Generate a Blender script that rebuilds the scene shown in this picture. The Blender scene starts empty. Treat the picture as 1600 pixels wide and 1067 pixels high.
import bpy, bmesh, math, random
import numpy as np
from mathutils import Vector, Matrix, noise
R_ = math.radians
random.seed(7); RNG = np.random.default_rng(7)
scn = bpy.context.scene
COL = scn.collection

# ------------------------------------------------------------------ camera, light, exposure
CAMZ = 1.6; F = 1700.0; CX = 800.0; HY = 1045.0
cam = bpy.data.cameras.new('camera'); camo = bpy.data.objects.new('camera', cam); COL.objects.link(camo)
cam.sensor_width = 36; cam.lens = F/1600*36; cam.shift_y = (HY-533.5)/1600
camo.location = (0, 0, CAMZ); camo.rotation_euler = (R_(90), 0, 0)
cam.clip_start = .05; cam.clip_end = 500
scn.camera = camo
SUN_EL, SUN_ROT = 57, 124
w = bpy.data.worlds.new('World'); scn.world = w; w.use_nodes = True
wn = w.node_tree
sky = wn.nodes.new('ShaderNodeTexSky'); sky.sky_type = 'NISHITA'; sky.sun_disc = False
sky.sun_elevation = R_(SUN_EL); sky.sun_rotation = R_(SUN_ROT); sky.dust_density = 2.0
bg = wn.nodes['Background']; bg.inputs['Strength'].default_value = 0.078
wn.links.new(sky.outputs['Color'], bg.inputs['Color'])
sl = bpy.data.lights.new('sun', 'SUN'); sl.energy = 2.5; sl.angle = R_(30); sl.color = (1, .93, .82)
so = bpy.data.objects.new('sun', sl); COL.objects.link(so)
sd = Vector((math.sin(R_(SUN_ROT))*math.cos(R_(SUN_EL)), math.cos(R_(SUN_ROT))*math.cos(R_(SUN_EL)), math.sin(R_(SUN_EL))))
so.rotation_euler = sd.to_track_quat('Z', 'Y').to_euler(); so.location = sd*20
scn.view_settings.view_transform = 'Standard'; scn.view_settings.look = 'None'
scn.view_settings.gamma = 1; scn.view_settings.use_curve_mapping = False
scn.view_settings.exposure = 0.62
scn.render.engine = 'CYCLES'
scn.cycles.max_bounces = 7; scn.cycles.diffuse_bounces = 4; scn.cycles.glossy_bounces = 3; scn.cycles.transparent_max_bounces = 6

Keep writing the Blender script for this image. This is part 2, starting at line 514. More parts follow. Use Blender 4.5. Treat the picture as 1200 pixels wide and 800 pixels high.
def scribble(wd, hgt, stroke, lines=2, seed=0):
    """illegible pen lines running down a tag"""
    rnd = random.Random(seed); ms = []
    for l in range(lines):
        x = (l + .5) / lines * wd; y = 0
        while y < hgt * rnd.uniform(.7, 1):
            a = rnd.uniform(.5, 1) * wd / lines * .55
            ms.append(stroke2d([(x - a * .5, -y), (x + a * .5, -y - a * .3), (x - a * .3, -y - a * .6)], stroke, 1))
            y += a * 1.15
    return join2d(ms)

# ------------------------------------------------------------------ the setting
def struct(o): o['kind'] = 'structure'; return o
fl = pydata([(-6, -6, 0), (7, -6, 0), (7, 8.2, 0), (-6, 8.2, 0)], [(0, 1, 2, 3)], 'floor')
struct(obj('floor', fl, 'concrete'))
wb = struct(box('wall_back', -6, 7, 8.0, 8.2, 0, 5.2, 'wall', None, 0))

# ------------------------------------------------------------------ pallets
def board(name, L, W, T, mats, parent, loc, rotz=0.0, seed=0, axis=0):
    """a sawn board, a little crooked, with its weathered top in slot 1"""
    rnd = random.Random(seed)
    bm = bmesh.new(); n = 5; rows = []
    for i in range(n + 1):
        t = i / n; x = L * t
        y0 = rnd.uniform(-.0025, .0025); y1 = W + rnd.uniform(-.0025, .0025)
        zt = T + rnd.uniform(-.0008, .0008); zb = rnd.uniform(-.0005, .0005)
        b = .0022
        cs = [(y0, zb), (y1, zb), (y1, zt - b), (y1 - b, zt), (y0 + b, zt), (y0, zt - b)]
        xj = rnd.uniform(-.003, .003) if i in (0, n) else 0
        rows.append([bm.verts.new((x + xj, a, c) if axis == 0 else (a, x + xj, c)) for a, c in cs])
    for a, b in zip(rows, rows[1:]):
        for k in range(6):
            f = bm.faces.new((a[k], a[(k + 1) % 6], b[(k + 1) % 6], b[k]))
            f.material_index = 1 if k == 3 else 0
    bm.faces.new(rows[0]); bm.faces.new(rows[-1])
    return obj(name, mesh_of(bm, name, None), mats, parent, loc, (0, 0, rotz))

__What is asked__
Write out again only the lines from the line containing "Keep writing the" through the line containing "return join2d(ms)", both included, exactly as they are.

__The answer__
Keep writing the Blender script for this image. This is part 2, starting at line 514. More parts follow. Use Blender 4.5. Treat the picture as 1200 pixels wide and 800 pixels high.
def scribble(wd, hgt, stroke, lines=2, seed=0):
    """illegible pen lines running down a tag"""
    rnd = random.Random(seed); ms = []
    for l in range(lines):
        x = (l + .5) / lines * wd; y = 0
        while y < hgt * rnd.uniform(.7, 1):
            a = rnd.uniform(.5, 1) * wd / lines * .55
            ms.append(stroke2d([(x - a * .5, -y), (x + a * .5, -y - a * .3), (x - a * .3, -y - a * .6)], stroke, 1))
            y += a * 1.15
    return join2d(ms)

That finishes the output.